**Aim of the exercise**
Write the number of lines holding the word "part", and nothing else.

** Start of Data shown **

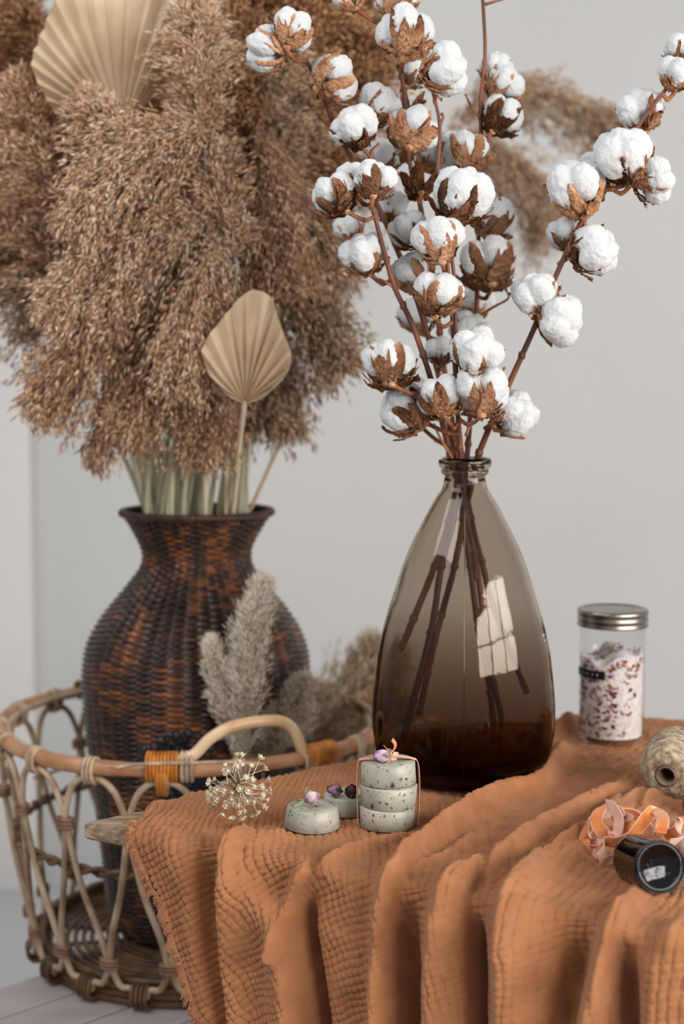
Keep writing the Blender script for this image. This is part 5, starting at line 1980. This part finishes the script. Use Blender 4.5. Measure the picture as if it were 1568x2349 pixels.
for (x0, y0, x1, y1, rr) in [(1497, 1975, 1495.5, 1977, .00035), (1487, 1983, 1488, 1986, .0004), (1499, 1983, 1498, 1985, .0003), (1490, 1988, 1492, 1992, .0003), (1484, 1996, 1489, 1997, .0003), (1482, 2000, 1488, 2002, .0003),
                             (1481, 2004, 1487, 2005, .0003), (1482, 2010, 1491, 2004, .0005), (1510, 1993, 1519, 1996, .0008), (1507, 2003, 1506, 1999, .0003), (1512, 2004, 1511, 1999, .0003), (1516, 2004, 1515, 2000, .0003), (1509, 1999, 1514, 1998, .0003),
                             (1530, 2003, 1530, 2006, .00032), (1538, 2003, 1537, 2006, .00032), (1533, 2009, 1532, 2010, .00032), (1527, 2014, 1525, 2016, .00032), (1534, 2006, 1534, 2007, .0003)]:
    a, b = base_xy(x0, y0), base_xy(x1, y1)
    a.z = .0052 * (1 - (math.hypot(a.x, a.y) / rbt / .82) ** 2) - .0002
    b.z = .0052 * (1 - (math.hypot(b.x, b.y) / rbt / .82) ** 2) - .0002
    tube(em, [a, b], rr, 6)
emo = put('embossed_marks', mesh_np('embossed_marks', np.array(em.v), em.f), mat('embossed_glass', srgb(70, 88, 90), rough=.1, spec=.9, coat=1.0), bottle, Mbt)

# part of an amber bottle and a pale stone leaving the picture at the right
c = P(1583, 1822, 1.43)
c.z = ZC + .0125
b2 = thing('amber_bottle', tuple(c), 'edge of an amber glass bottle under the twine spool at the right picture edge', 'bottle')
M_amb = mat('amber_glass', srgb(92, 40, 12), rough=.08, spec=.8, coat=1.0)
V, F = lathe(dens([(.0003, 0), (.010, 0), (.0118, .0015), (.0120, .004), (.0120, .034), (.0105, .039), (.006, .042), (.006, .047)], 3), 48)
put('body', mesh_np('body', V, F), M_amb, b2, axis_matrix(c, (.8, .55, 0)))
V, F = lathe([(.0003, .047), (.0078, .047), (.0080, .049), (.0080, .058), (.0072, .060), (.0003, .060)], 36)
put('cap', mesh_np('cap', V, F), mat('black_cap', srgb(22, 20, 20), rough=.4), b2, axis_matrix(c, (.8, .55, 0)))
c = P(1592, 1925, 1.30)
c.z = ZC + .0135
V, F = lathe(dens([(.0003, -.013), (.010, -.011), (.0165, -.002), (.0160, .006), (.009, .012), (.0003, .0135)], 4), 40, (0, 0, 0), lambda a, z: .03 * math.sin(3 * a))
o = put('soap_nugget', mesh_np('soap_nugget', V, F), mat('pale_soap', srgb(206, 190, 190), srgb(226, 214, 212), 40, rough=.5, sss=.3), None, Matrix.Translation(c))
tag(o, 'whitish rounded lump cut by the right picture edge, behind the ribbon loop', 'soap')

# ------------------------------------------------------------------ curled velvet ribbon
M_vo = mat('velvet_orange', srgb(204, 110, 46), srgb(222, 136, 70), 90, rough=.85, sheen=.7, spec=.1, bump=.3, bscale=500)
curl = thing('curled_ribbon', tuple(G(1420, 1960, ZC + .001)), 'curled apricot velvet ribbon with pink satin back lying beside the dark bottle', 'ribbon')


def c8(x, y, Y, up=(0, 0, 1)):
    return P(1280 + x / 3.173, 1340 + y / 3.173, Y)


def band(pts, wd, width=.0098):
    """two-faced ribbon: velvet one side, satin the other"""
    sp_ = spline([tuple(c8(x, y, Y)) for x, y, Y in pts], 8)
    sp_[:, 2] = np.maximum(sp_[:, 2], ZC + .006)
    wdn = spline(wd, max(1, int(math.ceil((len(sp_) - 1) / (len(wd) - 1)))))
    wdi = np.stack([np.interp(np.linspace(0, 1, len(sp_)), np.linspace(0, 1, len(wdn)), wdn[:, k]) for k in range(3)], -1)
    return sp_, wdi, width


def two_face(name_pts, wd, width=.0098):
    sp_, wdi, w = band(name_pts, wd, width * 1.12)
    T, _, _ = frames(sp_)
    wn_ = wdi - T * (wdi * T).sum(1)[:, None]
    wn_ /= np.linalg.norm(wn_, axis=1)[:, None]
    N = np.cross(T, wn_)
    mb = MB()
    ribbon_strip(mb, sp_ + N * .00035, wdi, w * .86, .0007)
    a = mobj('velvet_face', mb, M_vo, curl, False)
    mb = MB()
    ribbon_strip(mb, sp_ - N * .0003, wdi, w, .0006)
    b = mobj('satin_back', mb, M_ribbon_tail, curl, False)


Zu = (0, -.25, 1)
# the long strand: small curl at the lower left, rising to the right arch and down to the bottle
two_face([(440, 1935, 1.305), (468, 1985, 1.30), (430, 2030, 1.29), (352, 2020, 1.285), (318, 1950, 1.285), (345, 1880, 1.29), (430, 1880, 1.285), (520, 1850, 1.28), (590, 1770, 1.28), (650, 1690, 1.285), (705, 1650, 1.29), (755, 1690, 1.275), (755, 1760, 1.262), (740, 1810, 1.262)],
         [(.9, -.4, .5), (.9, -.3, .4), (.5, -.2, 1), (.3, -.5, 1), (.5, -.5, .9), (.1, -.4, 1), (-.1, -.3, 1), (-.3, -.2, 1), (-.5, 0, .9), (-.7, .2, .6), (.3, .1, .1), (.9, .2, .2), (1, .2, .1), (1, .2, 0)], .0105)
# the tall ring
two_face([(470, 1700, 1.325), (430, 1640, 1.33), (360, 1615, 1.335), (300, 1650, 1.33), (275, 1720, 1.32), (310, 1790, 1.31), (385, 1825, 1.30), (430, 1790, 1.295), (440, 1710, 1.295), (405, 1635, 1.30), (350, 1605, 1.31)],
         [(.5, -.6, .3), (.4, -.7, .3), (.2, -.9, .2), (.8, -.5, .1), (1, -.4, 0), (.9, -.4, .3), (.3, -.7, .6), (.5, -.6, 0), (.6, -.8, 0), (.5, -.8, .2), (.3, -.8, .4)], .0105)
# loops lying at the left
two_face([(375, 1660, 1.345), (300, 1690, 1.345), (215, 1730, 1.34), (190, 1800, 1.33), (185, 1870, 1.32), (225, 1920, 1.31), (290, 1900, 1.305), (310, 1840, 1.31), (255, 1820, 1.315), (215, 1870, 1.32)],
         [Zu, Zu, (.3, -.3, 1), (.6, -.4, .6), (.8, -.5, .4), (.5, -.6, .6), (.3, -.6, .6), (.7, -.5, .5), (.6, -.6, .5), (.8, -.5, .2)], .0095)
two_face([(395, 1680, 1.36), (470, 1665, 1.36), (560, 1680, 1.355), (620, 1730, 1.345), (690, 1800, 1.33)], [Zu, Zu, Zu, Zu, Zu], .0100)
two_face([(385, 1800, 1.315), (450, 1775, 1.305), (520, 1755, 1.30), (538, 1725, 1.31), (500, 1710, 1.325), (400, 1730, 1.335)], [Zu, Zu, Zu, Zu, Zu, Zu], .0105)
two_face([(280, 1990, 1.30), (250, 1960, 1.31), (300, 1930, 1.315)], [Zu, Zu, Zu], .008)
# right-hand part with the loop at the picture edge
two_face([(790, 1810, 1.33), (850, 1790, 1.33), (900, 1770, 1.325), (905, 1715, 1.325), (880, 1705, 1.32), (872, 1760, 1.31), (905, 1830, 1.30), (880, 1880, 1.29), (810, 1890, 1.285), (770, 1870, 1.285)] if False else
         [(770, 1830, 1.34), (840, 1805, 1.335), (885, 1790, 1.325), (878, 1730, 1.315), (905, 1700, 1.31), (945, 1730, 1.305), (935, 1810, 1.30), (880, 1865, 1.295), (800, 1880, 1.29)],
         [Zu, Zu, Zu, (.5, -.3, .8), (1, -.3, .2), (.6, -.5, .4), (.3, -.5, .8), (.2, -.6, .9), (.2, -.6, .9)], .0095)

** End of Data shown **

**Complete response**
3